*Set exercise:* Repeat the listing below word for word, stopping after the line that contains "COL = SC.collection".

*Data shown:*
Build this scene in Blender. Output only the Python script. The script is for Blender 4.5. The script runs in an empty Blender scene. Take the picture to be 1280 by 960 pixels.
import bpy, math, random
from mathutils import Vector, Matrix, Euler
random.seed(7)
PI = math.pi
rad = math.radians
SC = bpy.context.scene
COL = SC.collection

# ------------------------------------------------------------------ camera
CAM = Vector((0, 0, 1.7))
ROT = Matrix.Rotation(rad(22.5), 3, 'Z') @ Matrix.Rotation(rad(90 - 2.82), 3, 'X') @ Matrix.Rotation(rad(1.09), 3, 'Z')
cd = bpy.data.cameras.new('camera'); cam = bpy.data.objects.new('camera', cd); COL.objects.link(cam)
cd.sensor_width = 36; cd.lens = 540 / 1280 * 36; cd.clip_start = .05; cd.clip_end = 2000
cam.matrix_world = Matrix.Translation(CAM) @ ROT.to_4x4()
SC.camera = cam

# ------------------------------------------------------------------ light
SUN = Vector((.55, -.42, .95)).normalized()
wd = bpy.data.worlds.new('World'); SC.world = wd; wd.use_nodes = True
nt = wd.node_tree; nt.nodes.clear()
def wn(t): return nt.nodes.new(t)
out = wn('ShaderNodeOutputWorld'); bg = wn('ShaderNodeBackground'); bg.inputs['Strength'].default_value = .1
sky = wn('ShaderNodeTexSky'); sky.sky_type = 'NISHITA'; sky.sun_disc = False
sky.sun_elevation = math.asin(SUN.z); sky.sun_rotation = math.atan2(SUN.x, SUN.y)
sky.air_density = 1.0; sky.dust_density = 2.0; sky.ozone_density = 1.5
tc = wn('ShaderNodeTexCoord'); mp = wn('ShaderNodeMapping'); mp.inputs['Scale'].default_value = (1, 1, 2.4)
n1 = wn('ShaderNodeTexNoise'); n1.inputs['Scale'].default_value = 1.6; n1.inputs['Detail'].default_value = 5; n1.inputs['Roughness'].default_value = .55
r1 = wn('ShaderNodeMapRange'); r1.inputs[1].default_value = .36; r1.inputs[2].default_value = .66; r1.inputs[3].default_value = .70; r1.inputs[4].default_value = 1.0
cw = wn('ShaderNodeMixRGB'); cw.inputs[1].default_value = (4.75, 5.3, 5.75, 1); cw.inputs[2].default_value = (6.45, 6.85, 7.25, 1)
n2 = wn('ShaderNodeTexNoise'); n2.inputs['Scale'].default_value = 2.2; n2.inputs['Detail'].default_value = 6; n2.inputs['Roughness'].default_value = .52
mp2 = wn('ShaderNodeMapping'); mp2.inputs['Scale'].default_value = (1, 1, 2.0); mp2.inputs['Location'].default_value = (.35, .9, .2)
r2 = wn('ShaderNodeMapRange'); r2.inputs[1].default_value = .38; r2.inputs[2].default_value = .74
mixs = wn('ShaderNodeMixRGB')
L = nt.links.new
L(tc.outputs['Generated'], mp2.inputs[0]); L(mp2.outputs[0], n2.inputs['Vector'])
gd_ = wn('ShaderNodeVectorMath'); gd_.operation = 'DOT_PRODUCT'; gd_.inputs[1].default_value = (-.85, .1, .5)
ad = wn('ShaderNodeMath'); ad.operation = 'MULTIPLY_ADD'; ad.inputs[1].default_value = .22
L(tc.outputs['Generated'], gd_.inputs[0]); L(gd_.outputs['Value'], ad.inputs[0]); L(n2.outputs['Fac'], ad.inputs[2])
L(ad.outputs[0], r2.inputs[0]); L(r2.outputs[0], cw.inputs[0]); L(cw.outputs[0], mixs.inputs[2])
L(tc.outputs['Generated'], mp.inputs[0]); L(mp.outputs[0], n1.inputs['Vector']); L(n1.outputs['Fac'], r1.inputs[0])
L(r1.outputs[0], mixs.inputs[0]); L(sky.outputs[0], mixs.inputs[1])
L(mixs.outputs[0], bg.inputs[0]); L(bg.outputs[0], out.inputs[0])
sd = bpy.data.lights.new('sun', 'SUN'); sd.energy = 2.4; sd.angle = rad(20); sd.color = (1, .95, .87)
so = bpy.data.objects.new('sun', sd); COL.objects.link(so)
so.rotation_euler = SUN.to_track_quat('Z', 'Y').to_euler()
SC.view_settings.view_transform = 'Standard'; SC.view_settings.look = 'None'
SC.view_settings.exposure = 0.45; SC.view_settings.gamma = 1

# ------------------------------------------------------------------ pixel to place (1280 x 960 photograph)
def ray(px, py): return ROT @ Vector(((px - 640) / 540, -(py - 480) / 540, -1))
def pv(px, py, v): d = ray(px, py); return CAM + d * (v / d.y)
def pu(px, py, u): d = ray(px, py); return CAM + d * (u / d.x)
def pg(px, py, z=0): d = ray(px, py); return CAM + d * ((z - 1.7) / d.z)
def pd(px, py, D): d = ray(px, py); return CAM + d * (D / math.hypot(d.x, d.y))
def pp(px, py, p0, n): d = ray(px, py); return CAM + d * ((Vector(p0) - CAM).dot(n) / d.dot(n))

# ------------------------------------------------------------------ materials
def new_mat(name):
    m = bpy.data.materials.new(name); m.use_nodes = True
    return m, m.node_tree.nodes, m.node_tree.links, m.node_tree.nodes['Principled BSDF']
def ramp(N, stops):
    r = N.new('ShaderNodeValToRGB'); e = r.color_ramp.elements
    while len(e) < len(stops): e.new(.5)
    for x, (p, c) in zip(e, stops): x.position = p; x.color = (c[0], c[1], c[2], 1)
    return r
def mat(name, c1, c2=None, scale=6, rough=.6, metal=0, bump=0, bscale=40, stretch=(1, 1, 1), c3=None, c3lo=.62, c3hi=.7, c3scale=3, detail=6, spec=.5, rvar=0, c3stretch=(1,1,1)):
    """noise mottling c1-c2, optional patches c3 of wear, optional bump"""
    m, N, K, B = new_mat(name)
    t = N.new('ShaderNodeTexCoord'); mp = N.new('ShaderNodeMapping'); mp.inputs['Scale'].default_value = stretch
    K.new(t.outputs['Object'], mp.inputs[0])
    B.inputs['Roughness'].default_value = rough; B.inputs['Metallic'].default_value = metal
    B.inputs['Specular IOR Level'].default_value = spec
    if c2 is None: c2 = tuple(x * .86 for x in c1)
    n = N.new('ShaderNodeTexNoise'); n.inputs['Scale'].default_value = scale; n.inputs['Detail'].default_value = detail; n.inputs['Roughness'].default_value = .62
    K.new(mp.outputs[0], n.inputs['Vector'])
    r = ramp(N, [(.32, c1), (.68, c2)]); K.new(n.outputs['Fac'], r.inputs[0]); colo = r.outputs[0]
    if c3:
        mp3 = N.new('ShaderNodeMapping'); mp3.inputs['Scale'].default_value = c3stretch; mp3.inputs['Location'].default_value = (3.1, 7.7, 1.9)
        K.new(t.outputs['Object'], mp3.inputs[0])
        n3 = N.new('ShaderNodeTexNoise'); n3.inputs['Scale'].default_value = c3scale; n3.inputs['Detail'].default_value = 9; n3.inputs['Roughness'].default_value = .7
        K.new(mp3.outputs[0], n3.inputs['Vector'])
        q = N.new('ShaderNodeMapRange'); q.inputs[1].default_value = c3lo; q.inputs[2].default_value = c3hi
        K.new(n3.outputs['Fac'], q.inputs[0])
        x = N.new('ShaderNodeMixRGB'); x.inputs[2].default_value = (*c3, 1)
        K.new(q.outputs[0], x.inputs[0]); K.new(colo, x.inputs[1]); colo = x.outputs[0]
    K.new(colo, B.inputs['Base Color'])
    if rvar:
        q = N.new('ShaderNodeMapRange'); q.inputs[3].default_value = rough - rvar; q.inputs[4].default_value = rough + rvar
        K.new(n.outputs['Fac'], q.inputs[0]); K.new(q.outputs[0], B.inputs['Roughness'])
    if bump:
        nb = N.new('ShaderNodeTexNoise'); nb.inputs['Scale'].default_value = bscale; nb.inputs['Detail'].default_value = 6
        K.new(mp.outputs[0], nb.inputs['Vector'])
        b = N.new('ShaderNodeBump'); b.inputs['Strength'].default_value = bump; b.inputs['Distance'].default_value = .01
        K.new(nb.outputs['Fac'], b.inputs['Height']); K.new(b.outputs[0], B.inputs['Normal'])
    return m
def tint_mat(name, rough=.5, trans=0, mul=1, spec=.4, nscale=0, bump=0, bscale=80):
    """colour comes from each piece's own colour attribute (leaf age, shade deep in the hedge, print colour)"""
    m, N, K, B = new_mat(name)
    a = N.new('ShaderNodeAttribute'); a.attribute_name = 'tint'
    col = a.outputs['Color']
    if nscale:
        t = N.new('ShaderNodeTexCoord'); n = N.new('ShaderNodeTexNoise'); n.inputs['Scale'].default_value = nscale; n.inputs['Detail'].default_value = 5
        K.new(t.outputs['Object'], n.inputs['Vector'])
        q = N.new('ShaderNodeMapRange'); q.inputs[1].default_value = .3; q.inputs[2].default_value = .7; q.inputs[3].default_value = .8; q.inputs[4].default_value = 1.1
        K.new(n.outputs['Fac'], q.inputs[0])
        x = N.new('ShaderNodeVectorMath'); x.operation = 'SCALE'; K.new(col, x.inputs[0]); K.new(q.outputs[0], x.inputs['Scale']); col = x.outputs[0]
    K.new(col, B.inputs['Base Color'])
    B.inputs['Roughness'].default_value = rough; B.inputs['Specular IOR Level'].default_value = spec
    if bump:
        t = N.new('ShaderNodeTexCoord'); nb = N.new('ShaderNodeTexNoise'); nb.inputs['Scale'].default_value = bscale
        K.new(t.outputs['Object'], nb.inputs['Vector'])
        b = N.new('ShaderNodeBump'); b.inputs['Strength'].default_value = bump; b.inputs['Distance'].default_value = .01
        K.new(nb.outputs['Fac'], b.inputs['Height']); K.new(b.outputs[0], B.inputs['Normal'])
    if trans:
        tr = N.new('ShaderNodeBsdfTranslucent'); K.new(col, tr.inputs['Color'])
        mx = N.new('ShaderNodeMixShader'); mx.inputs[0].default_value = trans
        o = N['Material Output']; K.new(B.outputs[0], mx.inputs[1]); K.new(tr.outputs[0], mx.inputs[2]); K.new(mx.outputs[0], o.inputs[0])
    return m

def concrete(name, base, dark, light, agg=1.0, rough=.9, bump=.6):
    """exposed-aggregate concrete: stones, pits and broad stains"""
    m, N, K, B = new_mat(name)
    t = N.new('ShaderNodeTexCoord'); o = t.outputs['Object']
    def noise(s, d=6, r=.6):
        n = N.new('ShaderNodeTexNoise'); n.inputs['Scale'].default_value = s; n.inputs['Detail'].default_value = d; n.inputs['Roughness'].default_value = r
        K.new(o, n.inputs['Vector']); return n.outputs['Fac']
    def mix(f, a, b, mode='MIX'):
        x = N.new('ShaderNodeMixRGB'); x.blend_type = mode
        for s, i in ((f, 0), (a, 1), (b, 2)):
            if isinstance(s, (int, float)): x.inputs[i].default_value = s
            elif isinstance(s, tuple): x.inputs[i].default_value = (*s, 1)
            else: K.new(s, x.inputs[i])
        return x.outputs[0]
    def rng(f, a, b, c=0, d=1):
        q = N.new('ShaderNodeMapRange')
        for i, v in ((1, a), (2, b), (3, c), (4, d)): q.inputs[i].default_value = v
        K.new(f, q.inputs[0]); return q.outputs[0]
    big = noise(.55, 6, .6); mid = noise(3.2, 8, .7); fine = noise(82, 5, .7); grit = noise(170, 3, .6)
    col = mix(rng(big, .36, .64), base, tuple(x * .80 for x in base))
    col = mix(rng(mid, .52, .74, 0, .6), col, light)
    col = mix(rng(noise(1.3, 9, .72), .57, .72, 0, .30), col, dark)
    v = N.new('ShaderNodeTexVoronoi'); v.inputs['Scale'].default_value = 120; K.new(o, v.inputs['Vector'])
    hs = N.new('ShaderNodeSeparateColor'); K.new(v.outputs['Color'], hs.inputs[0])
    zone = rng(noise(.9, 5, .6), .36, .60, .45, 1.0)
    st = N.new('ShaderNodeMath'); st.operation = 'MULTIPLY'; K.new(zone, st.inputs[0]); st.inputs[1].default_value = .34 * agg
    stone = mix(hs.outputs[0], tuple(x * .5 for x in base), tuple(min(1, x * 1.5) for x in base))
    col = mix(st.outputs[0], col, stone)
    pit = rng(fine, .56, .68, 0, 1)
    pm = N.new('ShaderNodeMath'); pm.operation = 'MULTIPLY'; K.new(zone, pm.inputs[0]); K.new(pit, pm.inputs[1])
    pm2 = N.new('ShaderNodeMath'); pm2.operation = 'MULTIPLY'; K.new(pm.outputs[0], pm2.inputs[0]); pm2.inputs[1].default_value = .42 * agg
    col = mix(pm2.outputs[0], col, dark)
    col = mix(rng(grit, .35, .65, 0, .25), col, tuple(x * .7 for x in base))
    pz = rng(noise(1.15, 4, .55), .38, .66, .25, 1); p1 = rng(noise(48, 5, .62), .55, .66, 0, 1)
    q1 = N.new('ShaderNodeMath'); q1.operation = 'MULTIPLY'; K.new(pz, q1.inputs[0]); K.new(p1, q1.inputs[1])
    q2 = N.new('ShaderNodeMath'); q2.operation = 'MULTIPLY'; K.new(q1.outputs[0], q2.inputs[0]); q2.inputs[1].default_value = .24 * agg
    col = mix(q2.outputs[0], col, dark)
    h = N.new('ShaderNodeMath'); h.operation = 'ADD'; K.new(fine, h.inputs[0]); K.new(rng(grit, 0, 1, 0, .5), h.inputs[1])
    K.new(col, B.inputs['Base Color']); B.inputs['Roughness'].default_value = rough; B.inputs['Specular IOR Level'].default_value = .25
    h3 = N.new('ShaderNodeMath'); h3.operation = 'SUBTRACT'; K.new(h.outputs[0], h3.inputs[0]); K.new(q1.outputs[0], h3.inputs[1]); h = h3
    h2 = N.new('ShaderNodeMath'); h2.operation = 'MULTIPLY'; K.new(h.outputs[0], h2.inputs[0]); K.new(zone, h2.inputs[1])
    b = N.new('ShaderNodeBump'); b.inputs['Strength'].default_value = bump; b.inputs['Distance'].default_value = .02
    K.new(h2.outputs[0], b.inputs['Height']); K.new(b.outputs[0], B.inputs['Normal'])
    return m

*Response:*
Build this scene in Blender. Output only the Python script. The script is for Blender 4.5. The script runs in an empty Blender scene. Take the picture to be 1280 by 960 pixels.
import bpy, math, random
from mathutils import Vector, Matrix, Euler
random.seed(7)
PI = math.pi
rad = math.radians
SC = bpy.context.scene
COL = SC.collection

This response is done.